As February draws toward a close, it’s worth checking to see which sectors have been leading this historic rally. Over the last month, favored sectors continue to be the ones that saw strength late last year as the post-election rally gained steam, with financials and info tech among the leaders on the month, though they lagged last week.

Some traditionally “defensive” sectors like health care, utilities, and consumer staples also posted big gains over the last month, outpacing materials and industrials. It may be a sign of defensive stocks coming back into favor a bit.

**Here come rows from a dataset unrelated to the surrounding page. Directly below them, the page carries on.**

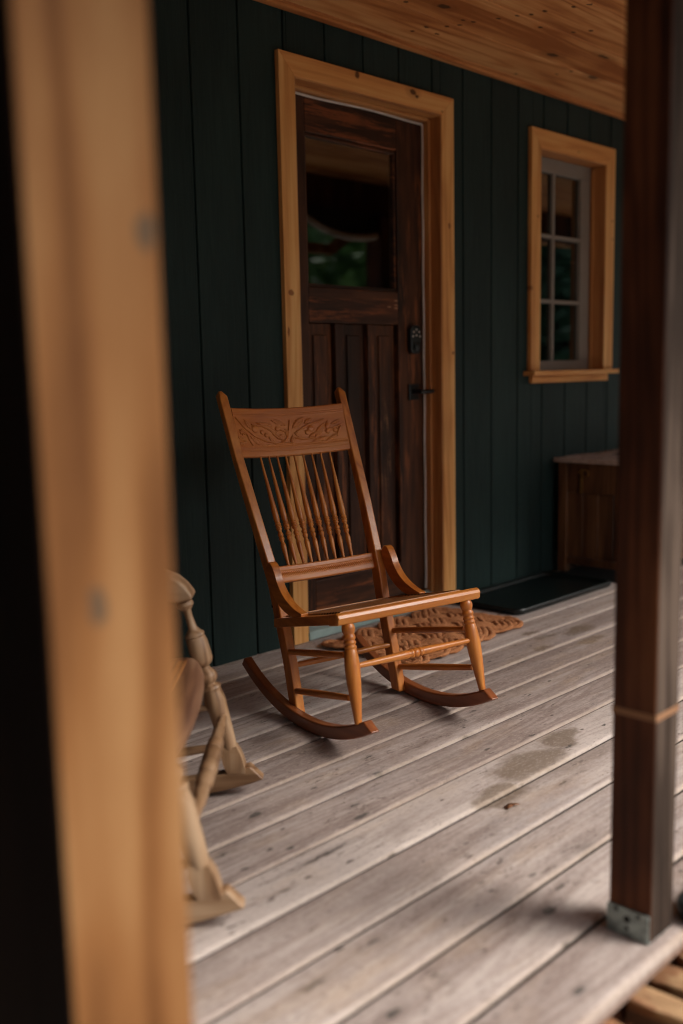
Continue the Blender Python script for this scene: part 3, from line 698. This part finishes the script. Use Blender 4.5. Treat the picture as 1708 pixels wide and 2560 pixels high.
# curved knee brackets between post and seat
KN = [(-.436, .450), (-.424, .446), (-.410, .427), (-.394, .402), (-.366, .375), (-.331, .356), (-.288, .345), (-.252, .342)]
KW = [.013, .021, .023, .023, .021, .018, .013, .0085]
for s in (1, -1):
    pts = []; ws_ = []
    for i in range(29):
        t = i / 28 * (len(KN) - 1); k = min(int(t), len(KN) - 2); f = t - k
        def cr(a, b, c, d): return .5 * (2 * b + (c - a) * f + (2 * a - 5 * b + 4 * c - d) * f * f + (3 * b - a - 3 * c + d) * f ** 3)
        P4 = [KN[max(0, k - 1)], KN[k], KN[k + 1], KN[min(len(KN) - 1, k + 2)]]
        y = cr(*[p[0] for p in P4]) - .006; z = cr(*[p[1] for p in P4]) - .012 * min(1, i / 10)
        pts.append((s * lerp(.213, .214, i / 28), y, z)); ws_.append(lerp(KW[k], KW[k + 1], f))
    MB().sweep(pts, .0125, ws_, (1, 0, 0)).build("arm_bracket", M_CH[1], ch, bevel=.006, seg=3)
# spindles
SP = [(0, .0025), (.1, .0031), (.25, .0042), (.4, .0054), (.52, .0065), (.585, .0068), (.605, .0058), (.617, .0052), (.624, .0066), (.633, .0070), (.641, .0054), (.648, .0070), (.657, .0070), (.664, .0054), (.672, .0068), (.680, .0060), (.688, .0042), (.70, .0040),
      (.708, .0056), (.718, .0064), (.730, .0060), (.738, .0044), (.745, .0056), (.755, .0063), (.768, .0055), (.778, .0040), (.786, .0038), (.80, .0052), (.82, .0060), (.85, .0058), (.92, .0042), (1, .0028)]
for i in range(9):
    k = i - 4; xt, xb = -k * .0325, -k * .0295
    yt = -.612 - .026 * (1 - (xt / .197) ** 2); yb = -.480 - .018 * (1 - (xb / .18) ** 2)
    MB().lathe((xt, yt, .765), (xb, yb, .424), [(t, r * lerp(1.05, 1.42, min(1, t / .5)) if t < .8 else r * 1.4) for t, r in SP], 14).build("spindle", M_CH[2], ch, smooth=60)
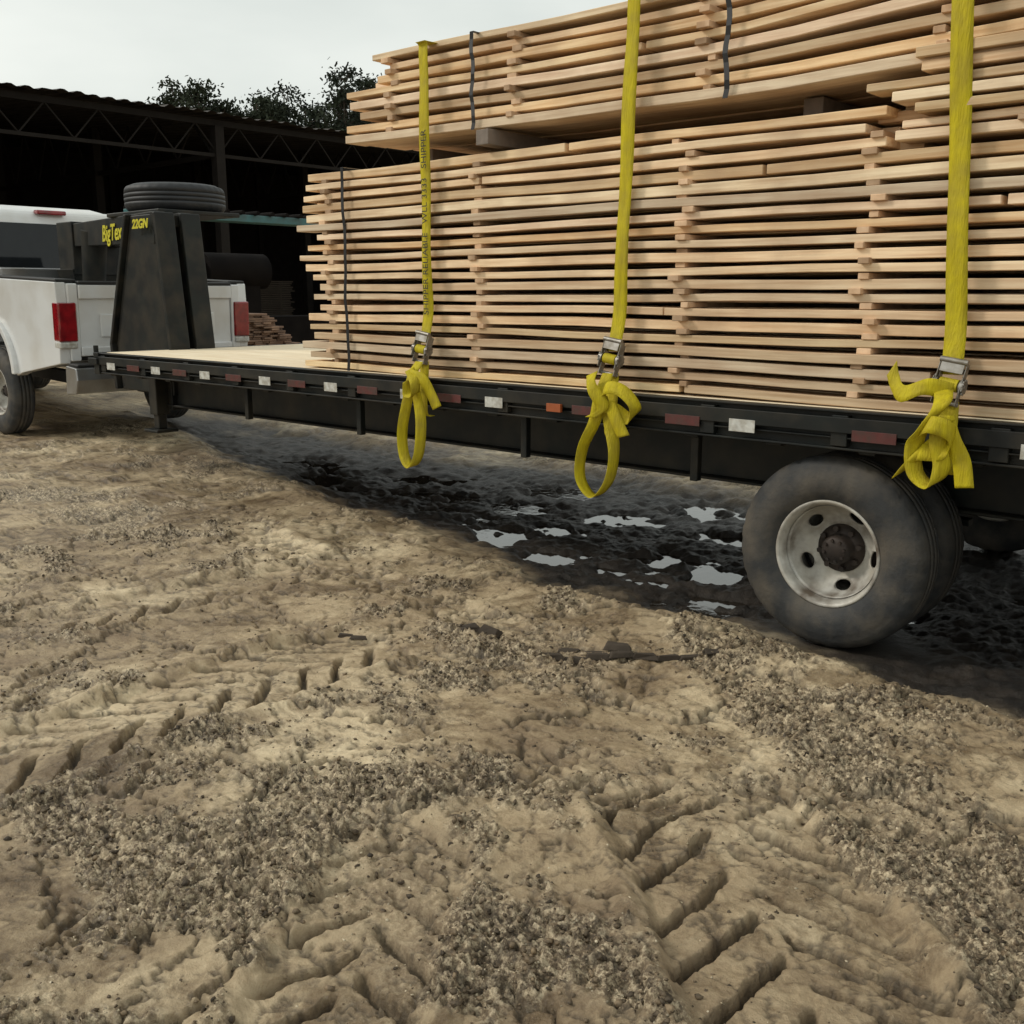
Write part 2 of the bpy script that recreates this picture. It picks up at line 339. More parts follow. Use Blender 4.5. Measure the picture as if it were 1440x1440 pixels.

Bonds and gold are also on the rise, perhaps another indication of some investors looking for places other than growth stocks in which to put their money.

Heavy Week Ahead

This week marks the start of a new month and the onset of a busy economic calendar. Key statistics out this morning include two major economic reports—the January durable goods orders and the National Association of Realtors’ pending home sales. Also on the docket this week is the government’s second estimate for Q4 gross domestic product (GDP) on Tuesday and personal consumption expenditures (PCE) prices on Wednesday. The Fed tends to consider PCE prices as an inflation indicator, and PCE price growth has trailed growth in the consumer price index (CPI) over the last year. We’ll see if that pattern continues as well.

Wait a Little Longer for Jobs Update

February is a short month, which means that next important monthly jobs report won’t come out the first Friday of March, but rather the second Friday. That means investors will need to wait until March 10 to get the latest update on job creation.